You don’t make money (or hire new people or give employees raises) if employees don’t care what consumers want. Newspapers probably shouldn’t be owned by large publicly-held companies, but that’s the reality on the ground. Let’s be honest for a moment — the vast majority of journalism isn’t big Fourth Estate Journalism.

The vast majority of journalism doesn’t expose government corruption, mob activity or corporate greed. No the majority of journalism is community journalism. It’s journalism that journalists want to cover because they enjoy it or because they believe it is news.

That small journalism needs to support big Journalism. The New York Times spends $3 million a year on it’s Baghdad Bureau. You can’t cover Iraq without something subsidizing that coverage.

Zell recently told employees of the Daily Press that journalists need to focus on what readers want.

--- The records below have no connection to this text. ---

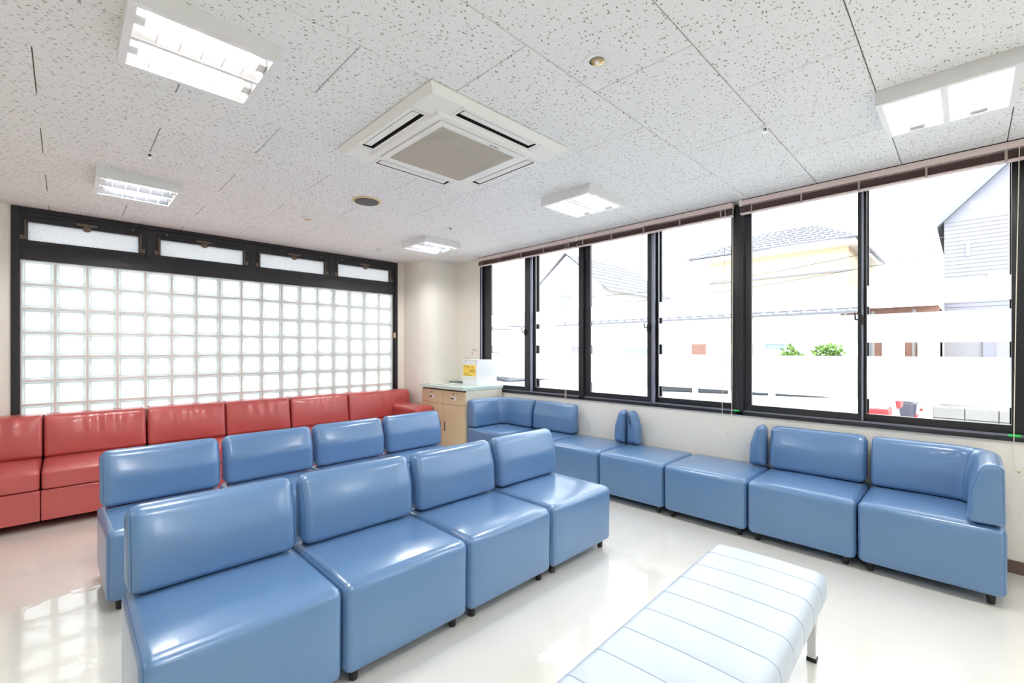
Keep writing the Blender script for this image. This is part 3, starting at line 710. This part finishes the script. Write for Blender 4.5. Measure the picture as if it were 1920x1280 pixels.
for i, (k, nm, lab) in enumerate(WR):
    y = -.143 + .5985 * (i + .5)
    if i == 6: y -= .004
    blue_seat(k, (3.272, y, 0), -PI / 2, lab, 'blue seats along the window wall', nm)

# ------------------------------------------------------------------ red sofas
SF, SBK = 4.64, 5.455
def red_sofa(xs, label, arm=None):
    x0, x1 = xs[0], xs[-1]
    t = thing('red_sofa', label, 'sofa', ((x0 + x1) / 2, SF, 0), 0, 'red sofas along the glass blocks'); tl = wloc(t)
    pls = lambda cx2: (lambda s, u, v: (cx2 + s - tl.x, u, v))
    bx0 = x0 - (.27 if arm == 'l' else 0); bx1 = x1 + (.0 if arm == 'r' else 0)
    for a, b in zip(xs[:-1], xs[1:]):
        w = b - a - .004
        basep = [(0, .062, .008), (SBK - SF, .062, .008), (SBK - SF, .28, .01), (0, .28, .012)]
        link('base_panel', pillow(basep, w, .008, pls((a + b) / 2), nsub=2, nl=3).mesh('base_panel', 'red_vinyl', smooth=60), t)
        seat_hi = b if not (arm == 'r' and b == x1) else b - .29
        cushp = [(-.012, .284, .02), (.6, .284, .02), (.6, .425, .02), (-.012, .425, .028)]
        rnd = random.random() * 9
        def cb(x, y, z, c=(a + seat_hi) / 2 - tl.x, w2=(seat_hi - a) / 2, ph=rnd):
            q = max(0, 1 - ((x - c) / w2) ** 2)
            if z > .41: z += .014 * q * max(0, 1 - ((y - .28) / .32) ** 2) - .004 + .002 * math.sin(x * 37 + ph) * math.sin(y * 29)
            return (x, y, z)
        link('seat_cushion', pillow(cushp, seat_hi - a - .008, .02, pls((a + seat_hi) / 2), nl=12, bulge=cb).mesh('seat_cushion', 'red_vinyl', smooth=60), t)
        backp = [(.535, .43, .03), (SBK - SF, .30, .02), (SBK - SF - .01, .755, .035), (.585, .755, .05)]
        def bb(x, y, z, c=(a + b) / 2 - tl.x, w2=w / 2, ph=rnd):
            q = max(0, 1 - ((x - c) / w2) ** 4)
            if y < .64 and z > .43:
                dz = max(0, min(1, (z - .43) / .3))
                y -= .016 * q * math.sin(dz * PI)
                y += q * .0055 * math.exp(-((dz - .8) / .22) ** 2) * (math.sin((x - c) * 62 + ph) * math.exp(-((x - c - .04) / .16) ** 2))
            return (x, y, z)
        k_ = link('back_cushion', pillow(backp, w - .004, .022, pls((a + b) / 2), nsub=9, nl=36, bulge=bb).mesh('back_cushion', 'red_vinyl', smooth=60), t)
    if arm:
        ax = (x1 - .285, x1 - .005) if arm == 'r' else (x0 - .285, x0 - .005)
        armp = [(.0, .07, .02), (.62, .07, .02), (.62, .585, .03), (.0, .585, .05)]
        def ab(x, y, z, c=(ax[0] + ax[1]) / 2 - tl.x):
            if z > .56: z += .012 * max(0, 1 - ((x - c) / .14) ** 2)
            return (x, y, z)
        link('armrest', pillow(armp, ax[1] - ax[0], .05, pls((ax[0] + ax[1]) / 2), nl=8, bulge=ab).mesh('armrest', 'red_vinyl', smooth=60), t)
    MB().box((x0 + .002 - tl.x, SBK - SF - .06, .2), (x1 - .002 - tl.x, SBK - SF - .004, .742)).build('back_panel', 'red_vinyl', t, local=True, bevel=.006)
    for x in (x0 + .08, x1 - .08):
        for y in (.06, SBK - SF - .08): MB().lathe([(.02, 0), (.024, .066)], (x - tl.x, y, 0), 12).build('leg', 'black_plastic', t, local=True)
red_sofa([-.775, -.12, .527], 'red vinyl two-seat sofa cut by the left edge of the photo', 'l')
red_sofa([.531, 1.146, 1.757], 'red vinyl two-seat sofa in the middle, without armrests')
red_sofa([1.761, 2.415, 3.262], 'red vinyl two-seat sofa with an armrest next to the pillar', 'r')

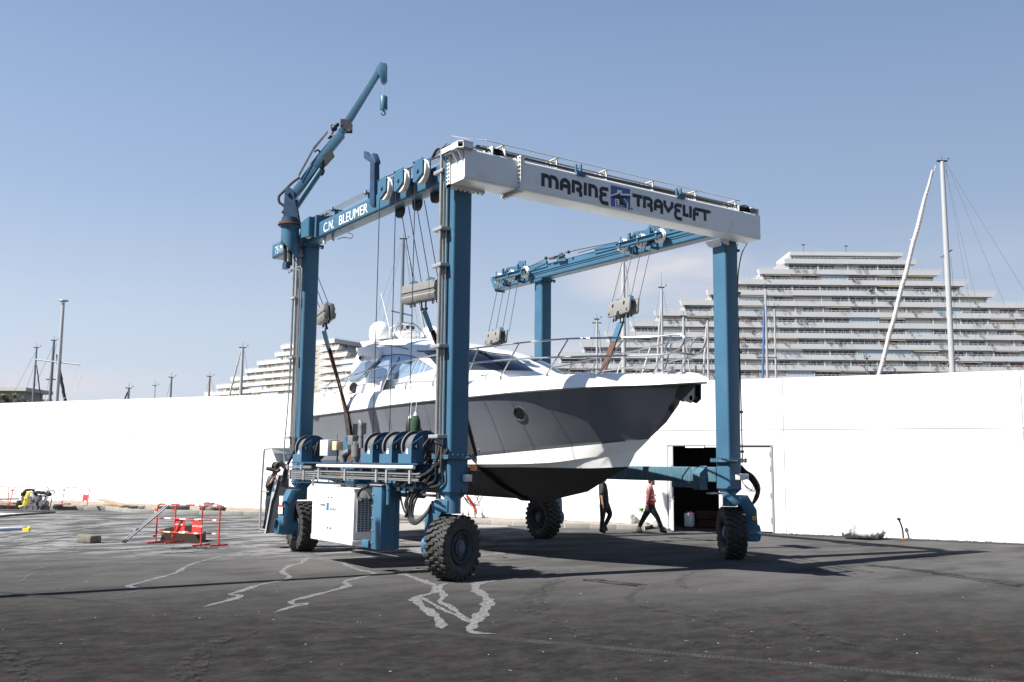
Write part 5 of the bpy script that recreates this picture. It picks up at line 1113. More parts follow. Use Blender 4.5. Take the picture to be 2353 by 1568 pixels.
mb = MB(); sm = [onto(*q, .012) for q in K2([(470, 385), (560, 363), (660, 348), (740, 345), (830, 350), (920, 365), (1000, 387)])]; mb.tube(sm, .014, 6); sm = [onto(*q, .012) for q in K2([(1100, 404), (1130, 410), (1280, 406), (1640, 398), (1740, 404), (1900, 436), (2060, 453), (2135, 485)])]; mb.tube(sm, .018, 6); mb.build('roof_seam', M['dark'], CAB)
mb = MB(); sm = [onto(*q, .03) for q in K2([(1740, 415), (1850, 470), (1960, 545), (2060, 605)])]; mb.tube(sm, .022, 6); sm = [onto(*q, .04) for q in K2([(1800, 430), (1860, 480), (1960, 500), (2040, 570)])]; mb.tube(sm, .012, 6); mb.build('wiper', M['dark'], CAB)
# aft face of the cabin and the wing panels
mb = MB(); r_ = [cabpt(9.7, t) for t in ts] + [cabpt(9.7, t, 1) for t in ts[-2::-1]]; 
rr_ = [r_, [Vector((XC + (p.x - XC) * .93, 9.72, 4.22 + (p.z - 4.22) * .93)) for p in r_]]; mb.grid(rr_); mb.build('roof_edge', M['gel'], CAB)
mb = MB(); mb.add([Vector((XC + (p.x - XC) * .92, 9.0, 4.22 + (p.z - 4.22) * .92)) for p in r_], [tuple(range(len(r_)))]); mb.build('cockpit_opening', M['glassd'], CAB, smooth=False)
for sg in (-1, 1):
    mb = MB(); P_ = [AX(u, v, 2.30) for u, v in K2([(470, 385), (500, 535), (690, 478), (700, 400)])]
    P2 = [AX(u, v, 2.26) for u, v in K2([(497, 535), (600, 505), (690, 480), (660, 530), (520, 690), (480, 724), (455, 729), (322, 712), (332, 700), (420, 622)])]
    if sg > 0: P2 = [Vector((2 * XC - p.x, p.y, p.z)) for p in P2]
    mb.prism(P2, (.06 * -sg, 0, 0)); mb.build('wing_panel', M['wing'], BT, bevel=.01)
mb = MB()
for sg in (-1, 1):
    P2 = [AX(u, v, 2.31) for u, v in K2([(450, 372), (640, 340), (700, 400), (690, 478), (600, 505), (497, 535)])]
    if sg > 0: P2 = [Vector((2 * XC - p.x, p.y, p.z)) for p in P2]
    mb.prism(P2, (.10 * -sg, 0, 0))
P2 = [AX(u, v, 2.55) for u, v in K2([(492, 308), (560, 300), (640, 290), (640, 330), (520, 362)])]
mb.prism(P2, (2.8, 0, 0)); mb.build('roof_wing', M['gel'], BT, bevel=.02)
mb = MB(); q = AX(*K2([(498, 478)])[0], 2.24); mb.cyl(q, q + X3 * .06, .075, n=20); s_ = mb.build('side_lamp', M['chrome'], BT); mb = MB(); mb.sphere(q, .055, 12, 8); mb.build('lamp_glass', M['dark'], s_)
# roof gear
def dome(x, y, z0):
    mb = MB(); mb.lathe((x, y, z0), Z3, [(0, .16), (.03, .30), (.08, .325), (.30, .325), (.42, .29), (.52, .20), (.575, .10), (.59, 0)], 32); mb.build('satellite_dome', M['gel'], BT)
dome(3.1, 9.45, 5.93); dome(4.8, 9.29, 5.93)
mb = MB(); mb.lathe((3.95, 9.40, 5.98), Z3, [(0, .22), (.03, .33), (.18, .40), (.24, .40), (.27, .36), (.275, 0)], 32); mb.build('radar', M['gel'], BT)
mb = MB()
for sx, yy in ((-1, -.32), (-1, .32), (1, -.32), (1, .32)): mb.tube(smooth_path([(3.95 + sx * .58, 9.4 + yy * .9, 5.93), (3.95 + sx * .48, 9.4 + yy * .8, 6.25), (3.95 + sx * .22, 9.4 + yy * .5, 6.50), (3.95 + sx * .10, 9.4 + yy * .45, 6.52)]), .022)
mb.obox((3.95, 9.4, 6.52), (.18, 0, 0), (0, .14, 0), (0, 0, .015)); mb.build('radar_arch', M['chrome'], BT)
mb = MB()
for sx in (-.06, .12): mb.lathe((3.95 + sx, 9.15, 6.36), (-.5, -.85, 0), [(-.12, .02), (.04, .025), (.10, .06)], 16)
mb.build('horn', M['darkmetal'], BT); mb = MB(); mb.cyl((3.85, 9.3, 6.27), (3.85, 9.3, 6.33), .06); mb.build('mast_light', M['labelred'], BT)
mb = MB(); a0_ = Vector((3.1, 8.82, 5.95)); mb.tube([a0_, a0_ + Z3 * .25, Vector((3.1, 9.46, 7.40))], [.016, .014, .007], 8); mb.build('whip_aerial', M['gel'], BT); mb = MB(); mb.tube([(4.8, 8.6, 5.95), (4.8, 8.68, 7.9)], [.016, .008], 8); mb.build('whip_aerial', M['gel'], BT)
# ---- bow and side rails
def mir(P, sg): return [Vector((XC + sg * (XC - p[0]), p[1], p[2])) for p in P]
mb = MB(); top_ = [(1.93, 10.7, 4.56), (1.92, 10.0, 4.66), (1.90, 8.96, 4.737), (1.90, 7.59, 4.831), (1.90, 6.36, 4.881), (1.90, 4.91, 4.928), (1.93, 3.9, 4.95), (2.08, 2.82, 4.985), (2.36, 1.16, 4.99), (2.72, -.16, 4.985), (3.25, -1.40, 4.93), (3.52, -2.05, 4.905), (3.62, -2.62, 4.90), (3.64, -2.72, 4.88), (3.645, -2.80, 4.80), (3.64, -2.70, 4.64), (3.62, -2.50, 4.55), (3.55, -2.2, 4.52), (3.42, -1.9, 4.525), (2.93, -.70, 4.571), (2.40, .90, 4.621), (2.08, 2.82, 4.648), (1.99, 3.6, 4.66)]
feet = [((1.93, 10.75, 4.30), (1.92, 10.38, 4.62)), ((1.90, 9.48, 4.30), (1.90, 8.96, 4.737)), ((1.90, 8.10, 4.28), (1.90, 7.59, 4.831)), ((1.90, 6.93, 4.2), (1.90, 6.36, 4.881)), ((1.90, 5.56, 4.24), (1.90, 4.91, 4.928)), ((1.93, 4.21, 4.25), (1.93, 3.75, 4.95)), ((2.10, 2.95, 4.3), (2.12, 2.44, 4.985)), ((2.25, 1.69, 4.26), (2.37, 1.13, 4.99)), ((2.58, .36, 4.24), (2.74, -.19, 4.984)), ((3.02, -.87, 4.18), (3.27, -1.43, 4.927)), ((3.58, -1.96, 4.16), (3.62, -2.45, 4.90))]
for sg in (-1, 1):
    mb.tube(mir(smooth_path(top_, 5), sg), .020, 8)
    for a, b in feet: mb.tube(mir([a, b], sg), .017, 8); q = mir([a], sg)[0]; mb.cyl(q - Z3 * .08, q + Z3 * .012, .026, n=10)
mb.tube(mir([(3.62, -2.50, 4.55), (3.95, -2.50, 4.55)], -1) + mir([(3.62, -2.50, 4.55)], 1), .0135); mb.obox((XC, -2.42, 4.555), (.36, 0, 0), (0, .07, 0), (0, 0, .012))
mb.build('bow_rail', M['chrome'], BT)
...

The news operation “has to be part of the solution, not part of the problem,” he said. “If we don’t have the revenue and we don’t have the readers, it really doesn’t matter what you write.”

It’s true. If a newspaper’s employees don’t care about what its readers want to read, there won’t be much to write about when that paper lays everyone off and stops printing.

Thus a newspaper must make sure that its little journalism is popular with readers. That might mean covering more high school football games (hint: people love photos of high school sporting events and high school sports in general). It might mean that the high school prom is news.

It might mean a lot of things. Ask your readers for better guidance. Covering local news that readets actually care about has been the recipe for success for the Lawrence Journal-World, winner of the NAA’s Digital Edge Award for best overall newspaper site in the under 75,000 circulation category.

No one is debating what Journalism is, but it’s pure hubris to believe that only journalists know what journalism is. Newspapers need readers, and that means covering events that people actually care about.